Under a Harris/Walz leadership model, the instinct appears to be procedural sympathy rather than moral clarity. Disorder is reframed as “expression.” Disruption is excused as “dialogue.” Authority is treated as suspect, while those charged with maintaining order are asked to justify themselves. This inversion places the burden not on the disruptor, but on the institution being disrupted—whether that institution is a church, a police department, a school, or a small business.
That approach erodes trust quickly. Citizens begin to sense that the rules are not applied evenly, that enforcement depends on ideology, and that certain forms of intimidation are tolerated so long as they align with the prevailing narrative. Faith communities, in particular, would likely find themselves increasingly marginalized—not outlawed outright, but managed, regulated, and subtly pressured to accommodate conduct they would never be allowed to impose on others.
Internationally, the same pattern would almost certainly repeat. Leadership that struggles to draw clear domestic boundaries rarely projects strength abroad. Allies would hear mixed signals. Adversaries would test limits. When a nation hesitates to defend its own institutions at home, it invites challenge overseas. The result is not peace, but uncertainty—and uncertainty is an accelerant for conflict.

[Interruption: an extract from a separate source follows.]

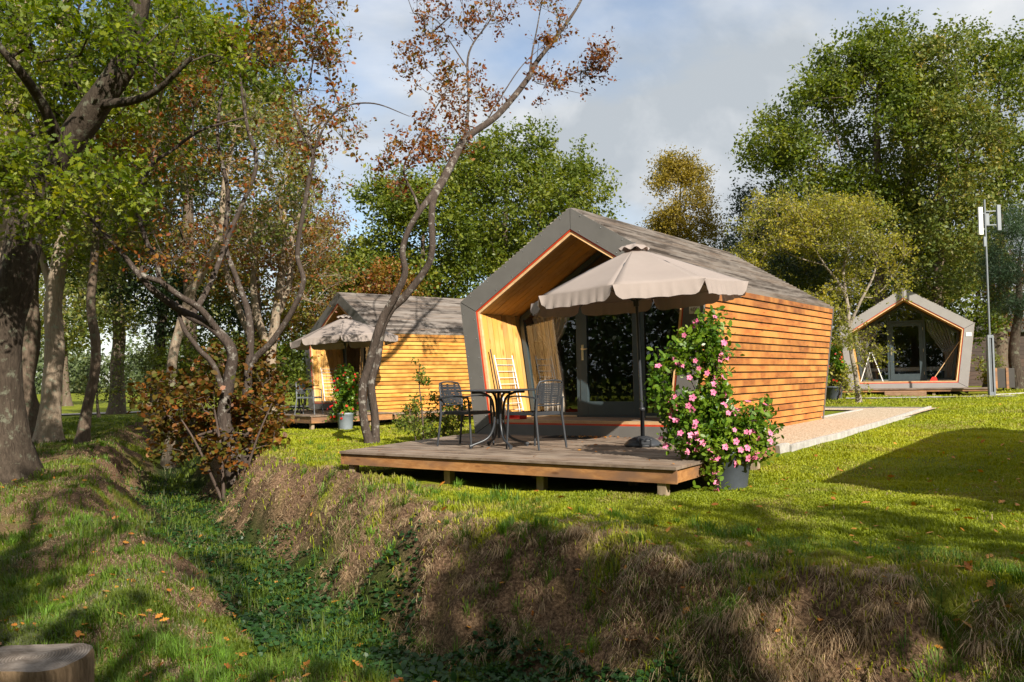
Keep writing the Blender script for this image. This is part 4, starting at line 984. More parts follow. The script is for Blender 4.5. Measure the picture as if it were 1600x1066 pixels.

Contrast that with leadership that understands first principles: rights exist within order, freedom requires enforcement, and pluralism only works when boundaries are respected. That kind of leadership does not need to shout or moralize constantly. It acts decisively, evenly, and predictably. People know where the lines are, and most choose not to cross them.
A Harris/Walz administration, by contrast, would likely have continued the trend of governing by exception—carving out moral exemptions for favored groups while scrutinizing everyone else. Law enforcement would be second-guessed. Religious expression would be tolerated conditionally. Social cohesion would be replaced with grievance arbitration, where the loudest or most disruptive voices gain leverage.
The long-term cost of that style of leadership is erosion—not all at once, but gradually. Norms weaken. Institutions lose legitimacy. Citizens retreat into factions. Eventually, even well-intentioned leaders find themselves unable to govern because the very authority they undermined is no longer respected.
This is why leadership matters so profoundly. It is not about personality, tone, or even popularity. It is about whether those in power are willing to say, calmly and firmly, “This far, and no further.” Without that resolve, freedom becomes unstable and rights become weapons rather than protections.
Speculating about a Harris/Walz presidency is not an exercise in fear—it is an exercise in pattern recognition. When leaders consistently excuse disorder, moralize weakness, and blur boundaries, the outcome is predictable. Unity does not follow. Stability does not emerge. Instead, society frays at the seams.
History shows that nations do not collapse because they are too strong, but because they forget what strength is for. Leadership that protects institutions, enforces boundaries, and defends freedom evenly is not authoritarian—it is foundational. Without it, even the best intentions cannot save a country from itself.